Redevelopment project at Yorktown mall up for a key vote

A redevelopment project at Yorktown Center would create communal green space between the mall and an apartment complex to be built in two phases.

Lombard trustees are expected to vote later this month on a zoning request that would pave the way for a developer to tear down the former Carson’s department store at Yorktown Center and build hundreds of apartments.

Pacific Retail Capital Partners, the owner of the core mall property, and Chicago-based Synergy Construction Group have teamed up for a proposed redevelopment valued at more than $200 million.

The project calls for replacing all-but-dead mall space with a five-story apartment complex called Yorktown Reserve. The vacant Carson’s anchor store would be demolished to make way for a public plaza between the mall and apartments. The mall facade around the grassy plaza also would get an updated look.

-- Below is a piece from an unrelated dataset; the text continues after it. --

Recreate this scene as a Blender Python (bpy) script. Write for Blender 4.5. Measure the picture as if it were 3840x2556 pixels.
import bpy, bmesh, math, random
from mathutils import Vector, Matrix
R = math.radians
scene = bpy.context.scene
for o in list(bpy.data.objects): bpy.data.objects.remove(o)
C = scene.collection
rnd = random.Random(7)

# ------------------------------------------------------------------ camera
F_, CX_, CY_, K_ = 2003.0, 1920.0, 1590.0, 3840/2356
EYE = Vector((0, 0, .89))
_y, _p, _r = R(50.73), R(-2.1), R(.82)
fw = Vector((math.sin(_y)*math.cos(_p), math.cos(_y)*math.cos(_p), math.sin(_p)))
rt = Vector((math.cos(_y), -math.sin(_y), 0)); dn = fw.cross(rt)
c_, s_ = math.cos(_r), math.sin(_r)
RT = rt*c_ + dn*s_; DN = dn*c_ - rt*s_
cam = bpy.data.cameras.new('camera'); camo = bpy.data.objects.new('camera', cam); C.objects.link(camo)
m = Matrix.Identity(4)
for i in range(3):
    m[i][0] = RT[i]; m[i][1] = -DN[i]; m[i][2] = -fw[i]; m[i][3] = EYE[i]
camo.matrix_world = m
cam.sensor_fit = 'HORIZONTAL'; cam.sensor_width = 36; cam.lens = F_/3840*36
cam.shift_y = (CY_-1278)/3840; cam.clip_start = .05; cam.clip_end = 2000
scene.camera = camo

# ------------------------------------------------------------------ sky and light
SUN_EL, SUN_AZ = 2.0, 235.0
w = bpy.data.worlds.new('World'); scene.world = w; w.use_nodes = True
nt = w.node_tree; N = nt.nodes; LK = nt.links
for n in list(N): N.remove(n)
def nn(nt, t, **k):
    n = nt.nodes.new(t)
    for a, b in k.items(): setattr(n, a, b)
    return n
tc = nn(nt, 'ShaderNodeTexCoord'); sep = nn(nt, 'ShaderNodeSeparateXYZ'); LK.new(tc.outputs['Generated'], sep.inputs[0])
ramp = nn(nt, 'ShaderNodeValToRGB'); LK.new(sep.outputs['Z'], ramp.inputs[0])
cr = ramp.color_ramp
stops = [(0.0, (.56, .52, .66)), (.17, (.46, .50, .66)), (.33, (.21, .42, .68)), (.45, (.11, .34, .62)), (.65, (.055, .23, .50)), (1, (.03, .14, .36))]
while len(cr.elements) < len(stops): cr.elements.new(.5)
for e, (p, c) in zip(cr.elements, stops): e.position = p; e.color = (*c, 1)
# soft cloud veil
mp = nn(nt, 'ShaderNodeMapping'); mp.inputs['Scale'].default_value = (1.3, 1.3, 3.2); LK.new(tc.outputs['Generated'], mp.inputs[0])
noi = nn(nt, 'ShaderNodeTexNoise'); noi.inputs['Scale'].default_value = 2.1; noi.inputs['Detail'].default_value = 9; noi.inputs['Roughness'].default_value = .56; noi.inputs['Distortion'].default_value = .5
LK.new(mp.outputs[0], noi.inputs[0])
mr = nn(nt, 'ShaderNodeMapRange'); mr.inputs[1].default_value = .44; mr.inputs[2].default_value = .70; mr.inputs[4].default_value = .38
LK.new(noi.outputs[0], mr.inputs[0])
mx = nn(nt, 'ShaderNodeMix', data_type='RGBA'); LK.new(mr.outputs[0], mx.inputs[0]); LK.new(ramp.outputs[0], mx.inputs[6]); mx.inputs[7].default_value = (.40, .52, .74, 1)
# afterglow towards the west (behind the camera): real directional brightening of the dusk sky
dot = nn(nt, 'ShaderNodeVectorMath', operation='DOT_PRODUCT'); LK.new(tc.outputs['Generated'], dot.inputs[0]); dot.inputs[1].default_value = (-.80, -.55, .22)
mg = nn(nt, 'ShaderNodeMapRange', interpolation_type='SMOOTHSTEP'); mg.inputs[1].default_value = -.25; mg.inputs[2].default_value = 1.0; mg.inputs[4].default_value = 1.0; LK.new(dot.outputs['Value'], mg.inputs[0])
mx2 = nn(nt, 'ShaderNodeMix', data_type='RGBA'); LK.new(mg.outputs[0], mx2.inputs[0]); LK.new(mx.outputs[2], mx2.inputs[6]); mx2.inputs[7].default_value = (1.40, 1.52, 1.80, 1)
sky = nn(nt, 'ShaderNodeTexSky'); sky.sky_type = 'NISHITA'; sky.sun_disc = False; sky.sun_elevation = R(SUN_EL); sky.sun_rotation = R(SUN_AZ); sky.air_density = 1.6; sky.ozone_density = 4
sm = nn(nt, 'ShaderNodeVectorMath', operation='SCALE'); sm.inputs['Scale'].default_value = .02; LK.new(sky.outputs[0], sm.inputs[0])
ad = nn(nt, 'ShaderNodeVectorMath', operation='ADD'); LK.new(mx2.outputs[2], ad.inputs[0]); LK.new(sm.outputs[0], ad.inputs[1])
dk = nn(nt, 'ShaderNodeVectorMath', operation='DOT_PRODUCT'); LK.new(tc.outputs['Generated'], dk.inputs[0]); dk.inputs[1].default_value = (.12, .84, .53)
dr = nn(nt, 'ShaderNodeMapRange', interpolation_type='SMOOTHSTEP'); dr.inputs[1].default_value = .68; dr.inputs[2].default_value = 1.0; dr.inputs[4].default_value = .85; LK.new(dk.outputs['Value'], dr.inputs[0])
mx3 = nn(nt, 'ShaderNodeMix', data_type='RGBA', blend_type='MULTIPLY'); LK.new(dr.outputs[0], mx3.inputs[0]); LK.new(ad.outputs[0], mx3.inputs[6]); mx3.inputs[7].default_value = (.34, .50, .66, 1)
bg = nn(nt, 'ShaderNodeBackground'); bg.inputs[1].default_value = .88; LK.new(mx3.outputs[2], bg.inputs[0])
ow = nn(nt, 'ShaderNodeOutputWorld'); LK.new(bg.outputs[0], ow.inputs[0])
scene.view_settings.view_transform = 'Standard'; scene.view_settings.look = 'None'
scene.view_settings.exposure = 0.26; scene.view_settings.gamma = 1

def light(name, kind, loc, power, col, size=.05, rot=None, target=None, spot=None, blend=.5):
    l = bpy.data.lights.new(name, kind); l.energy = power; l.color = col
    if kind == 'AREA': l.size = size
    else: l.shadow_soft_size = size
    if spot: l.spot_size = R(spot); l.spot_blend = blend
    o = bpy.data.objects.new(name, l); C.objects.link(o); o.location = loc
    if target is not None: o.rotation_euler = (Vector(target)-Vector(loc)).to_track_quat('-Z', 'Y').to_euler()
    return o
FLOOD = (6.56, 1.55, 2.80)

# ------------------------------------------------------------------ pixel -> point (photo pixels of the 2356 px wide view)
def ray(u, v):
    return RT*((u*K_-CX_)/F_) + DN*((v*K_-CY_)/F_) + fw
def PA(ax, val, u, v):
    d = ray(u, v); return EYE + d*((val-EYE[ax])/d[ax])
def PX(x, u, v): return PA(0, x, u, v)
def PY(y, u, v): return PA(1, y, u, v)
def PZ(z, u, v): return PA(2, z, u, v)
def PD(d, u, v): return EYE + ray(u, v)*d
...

“In the next few years, we’re going to be able to redefine the experience of living near and visiting Yorktown by creating a really unique entertainment, retail and residential experience,” Lombard Trustee Bernie Dudek said.

In industry lingo, part of the shopping center would be “de-malled.” It’s an increasingly common strategy as housing, entertainment and restaurants eat up retail space in the age of online shopping. Yorktown opened in 1968, about four years after Oakbrook Center in neighboring Oak Brook.

“It’s going to be a whole new community over there eventually. It’s getting there, but it’s come a long way,” Lombard Trustee Brian LaVaque said. “Brick-and-mortar (retail) is dying and we’ve got to get creative with this type of space that we have. So Oak Brook, move over.”

Yorktown Reserve is slated to include 621 apartments spread across two buildings east of Highland Avenue and the mall’s Majestic Drive entrance. The residential buildings would be developed in two phases.

Demolishing the department store would create a gaping hole in the side of the hulking mall. As part of the project, the development team would build a new exterior facade adjacent to the parklike plaza. That work is intended to make the enclosed mall more outward-facing and accessible, not unlike The Shops on Butterfield, an extension of Yorktown, but with more convenient parking and a walkable streetscape.

Yorktown owners also plan to reposition about 36,000 square feet of retail space, Lombard Community Development Director William Heniff said.

“Specific tenants have not been identified yet,” Heniff said. “But one of the big reasons why this project is moving forward is to stimulate additional activity at the mall in and of itself.”

Trustees are expected to vote May 18 on whether to grant zoning relief for the project. Several trustees have expressed informal support for the concept.

“I think this is a very exciting next step in the continued evolution of Yorktown shopping center,” Dudek said.

The village and developers also are negotiating an economic incentive package. Once the agreement is completed, officials will place the incentive proposal on a future village board agenda. The village would not provide upfront assistance. Rather, the incentives would be “performance-based,” among other parameters.

If the board approves the zoning entitlements, demolition work could begin this summer.